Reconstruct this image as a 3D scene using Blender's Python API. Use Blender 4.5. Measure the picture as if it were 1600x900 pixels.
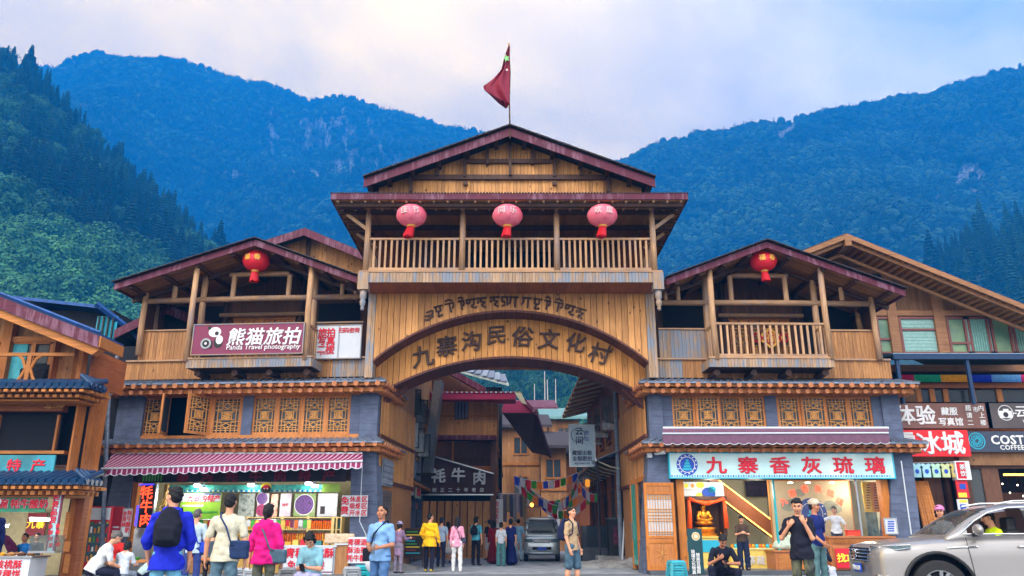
import bpy,math,random
import numpy as np
from mathutils import Vector,Matrix
R = math.radians
sc = bpy.context.scene
for o in list(bpy.data.objects): bpy.data.objects.remove(o)
# ------------------------------------------------------------------ camera
CAMH,FPX,PITCH = 1.28,1230.0,R(17.17)
cam = bpy.data.cameras.new('camera'); co = bpy.data.objects.new('camera',cam); sc.collection.objects.link(co)
cam.sensor_width = 36; cam.lens = FPX / 1600 * 36; cam.clip_start = .1; cam.clip_end = 20000
co.location = (0,0,CAMH); co.rotation_euler = (R(90) + PITCH,0,0); sc.camera = co
# ------------------------------------------------------------------ world
SUN_EL,SUN_AZ = R(42),R(205)      # azimuth from north (+Y) clockwise: behind the camera, a little to the left
W = bpy.data.worlds.new('World'); sc.world = W; W.use_nodes = True
wt = W.node_tree; wt.nodes.clear(); wn = wt.nodes.new; wl = wt.links.new
sky = wn('ShaderNodeTexSky'); sky.sky_type = 'NISHITA'; sky.sun_disc = False; sky.sun_elevation = SUN_EL; sky.sun_rotation = SUN_AZ
tc = wn('ShaderNodeTexCoord'); sep = wn('ShaderNodeSeparateXYZ'); wl(tc.outputs['Generated'],sep.inputs[0])
def wm(op,a,b=None,c=None):
 n = wn('ShaderNodeMath'); n.operation = op
 for i,v in enumerate((a,b,c)):
  if v is None: continue
  if isinstance(v,(int,float)): n.inputs[i].default_value = v
  else: wl(v,n.inputs[i])
 return n.outputs[0]
zz = wm('MAXIMUM',sep.outputs[2],.0)
den = wm('ADD',zz,.22)
cx_ = wm('DIVIDE',sep.outputs[0],den); cy_ = wm('DIVIDE',sep.outputs[1],den)
cmb = wn('ShaderNodeCombineXYZ'); wl(cx_,cmb.inputs[0]); wl(cy_,cmb.inputs[1])
n1 = wn('ShaderNodeTexNoise'); n1.inputs['Scale'].default_value = 1.9; n1.inputs['Detail'].default_value = 7; n1.inputs['Roughness'].default_value = .55
n1.inputs['Distortion'].default_value = .35
wl(cmb.outputs[0],n1.inputs['Vector'])
n2 = wn('ShaderNodeTexNoise'); n2.inputs['Scale'].default_value = 4.2; n2.inputs['Detail'].default_value = 6; wl(cmb.outputs[0],n2.inputs['Vector'])
mr = wn('ShaderNodeMapRange'); mr.inputs['From Min'].default_value = .42; mr.inputs['From Max'].default_value = .58; mr.clamp = True
wl(wm('ADD',wm('MULTIPLY',n1.outputs[0],.8),wm('MULTIPLY',n2.outputs[0],.2)),mr.inputs['Value'])
# evening glow lies on the clouds ahead and to the west (left); the rest of the sky is cooler and bluer
side = wn('ShaderNodeMapRange'); side.inputs['From Min'].default_value = -.62; side.inputs['From Max'].default_value = .02; side.clamp = True
side.interpolation_type = 'SMOOTHSTEP'; glow = wm('ADD',wm('MULTIPLY',sep.outputs[0],.78),wm('MULTIPLY',sep.outputs[1],-.63)); wl(wm('ADD',glow,wm('MULTIPLY',wm('SUBTRACT',n1.outputs[0],.5),.5)),side.inputs['Value'])
ccol = wn('ShaderNodeMixRGB'); wl(side.outputs[0],ccol.inputs[0])
ccol.inputs[1].default_value = (29.5,20.2,5.8,1); ccol.inputs[2].default_value = (21,19,15,1)
dcol = wn('ShaderNodeMixRGB'); wl(side.outputs[0],dcol.inputs[0])
dcol.inputs[1].default_value = (20.5,15,6,1); dcol.inputs[2].default_value = (8.5,10,13,1)
cm = wn('ShaderNodeMixRGB'); wl(mr.outputs[0],cm.inputs[0]); wl(dcol.outputs[0],cm.inputs[1]); wl(ccol.outputs[0],cm.inputs[2])
mx = wn('ShaderNodeMixRGB'); mx.inputs[0].default_value = .94; wl(sky.outputs[0],mx.inputs[1]); wl(cm.outputs[0],mx.inputs[2])
bg = wn('ShaderNodeBackground'); bg.inputs['Strength'].default_value = .13; wl(mx.outputs[0],bg.inputs[0])
wo = wn('ShaderNodeOutputWorld'); wl(bg.outputs[0],wo.inputs[0])
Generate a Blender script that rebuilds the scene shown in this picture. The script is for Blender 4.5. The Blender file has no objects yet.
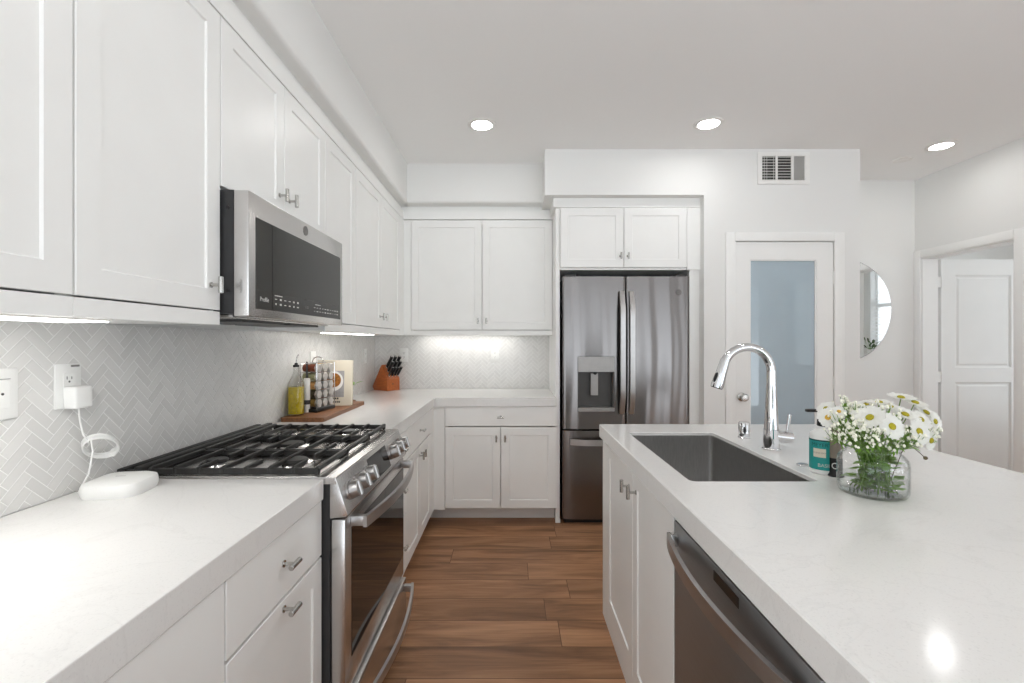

+===+

**Exercise directions**
Copy the listing in full and without alteration, omitting every picture.

**Complete answer**
Reconstruct this image as a 3D scene using Blender's Python API. Use Blender 4.5. Measure the picture as if it were 1600x900 pixels.
import bpy,math,random
import numpy as np
from mathutils import Vector,Matrix
R = math.radians
sc = bpy.context.scene
for o in list(bpy.data.objects): bpy.data.objects.remove(o)
# ------------------------------------------------------------------ camera
CAMH,FPX,PITCH = 1.28,1230.0,R(17.17)
cam = bpy.data.cameras.new('camera'); co = bpy.data.objects.new('camera',cam); sc.collection.objects.link(co)
cam.sensor_width = 36; cam.lens = FPX / 1600 * 36; cam.clip_start = .1; cam.clip_end = 20000
co.location = (0,0,CAMH); co.rotation_euler = (R(90) + PITCH,0,0); sc.camera = co
# ------------------------------------------------------------------ world
SUN_EL,SUN_AZ = R(42),R(205)      # azimuth from north (+Y) clockwise: behind the camera, a little to the left
W = bpy.data.worlds.new('World'); sc.world = W; W.use_nodes = True
wt = W.node_tree; wt.nodes.clear(); wn = wt.nodes.new; wl = wt.links.new
sky = wn('ShaderNodeTexSky'); sky.sky_type = 'NISHITA'; sky.sun_disc = False; sky.sun_elevation = SUN_EL; sky.sun_rotation = SUN_AZ
tc = wn('ShaderNodeTexCoord'); sep = wn('ShaderNodeSeparateXYZ'); wl(tc.outputs['Generated'],sep.inputs[0])
def wm(op,a,b=None,c=None):
 n = wn('ShaderNodeMath'); n.operation = op
 for i,v in enumerate((a,b,c)):
  if v is None: continue
  if isinstance(v,(int,float)): n.inputs[i].default_value = v
  else: wl(v,n.inputs[i])
 return n.outputs[0]
zz = wm('MAXIMUM',sep.outputs[2],.0)
den = wm('ADD',zz,.22)
cx_ = wm('DIVIDE',sep.outputs[0],den); cy_ = wm('DIVIDE',sep.outputs[1],den)
cmb = wn('ShaderNodeCombineXYZ'); wl(cx_,cmb.inputs[0]); wl(cy_,cmb.inputs[1])
n1 = wn('ShaderNodeTexNoise'); n1.inputs['Scale'].default_value = 1.9; n1.inputs['Detail'].default_value = 7; n1.inputs['Roughness'].default_value = .55
n1.inputs['Distortion'].default_value = .35
wl(cmb.outputs[0],n1.inputs['Vector'])
n2 = wn('ShaderNodeTexNoise'); n2.inputs['Scale'].default_value = 4.2; n2.inputs['Detail'].default_value = 6; wl(cmb.outputs[0],n2.inputs['Vector'])
mr = wn('ShaderNodeMapRange'); mr.inputs['From Min'].default_value = .42; mr.inputs['From Max'].default_value = .58; mr.clamp = True
wl(wm('ADD',wm('MULTIPLY',n1.outputs[0],.8),wm('MULTIPLY',n2.outputs[0],.2)),mr.inputs['Value'])
# evening glow lies on the clouds ahead and to the west (left); the rest of the sky is cooler and bluer
side = wn('ShaderNodeMapRange'); side.inputs['From Min'].default_value = -.62; side.inputs['From Max'].default_value = .02; side.clamp = True
side.interpolation_type = 'SMOOTHSTEP'; glow = wm('ADD',wm('MULTIPLY',sep.outputs[0],.78),wm('MULTIPLY',sep.outputs[1],-.63)); wl(wm('ADD',glow,wm('MULTIPLY',wm('SUBTRACT',n1.outputs[0],.5),.5)),side.inputs['Value'])
ccol = wn('ShaderNodeMixRGB'); wl(side.outputs[0],ccol.inputs[0])
ccol.inputs[1].default_value = (29.5,20.2,5.8,1); ccol.inputs[2].default_value = (21,19,15,1)
dcol = wn('ShaderNodeMixRGB'); wl(side.outputs[0],dcol.inputs[0])
dcol.inputs[1].default_value = (20.5,15,6,1); dcol.inputs[2].default_value = (8.5,10,13,1)
cm = wn('ShaderNodeMixRGB'); wl(mr.outputs[0],cm.inputs[0]); wl(dcol.outputs[0],cm.inputs[1]); wl(ccol.outputs[0],cm.inputs[2])
mx = wn('ShaderNodeMixRGB'); mx.inputs[0].default_value = .94; wl(sky.outputs[0],mx.inputs[1]); wl(cm.outputs[0],mx.inputs[2])
bg = wn('ShaderNodeBackground'); bg.inputs['Strength'].default_value = .13; wl(mx.outputs[0],bg.inputs[0])
wo = wn('ShaderNodeOutputWorld'); wl(bg.outputs[0],wo.inputs[0])
Generate a Blender script that rebuilds the scene shown in this picture. The script is for Blender 4.5. The Blender file has no objects yet.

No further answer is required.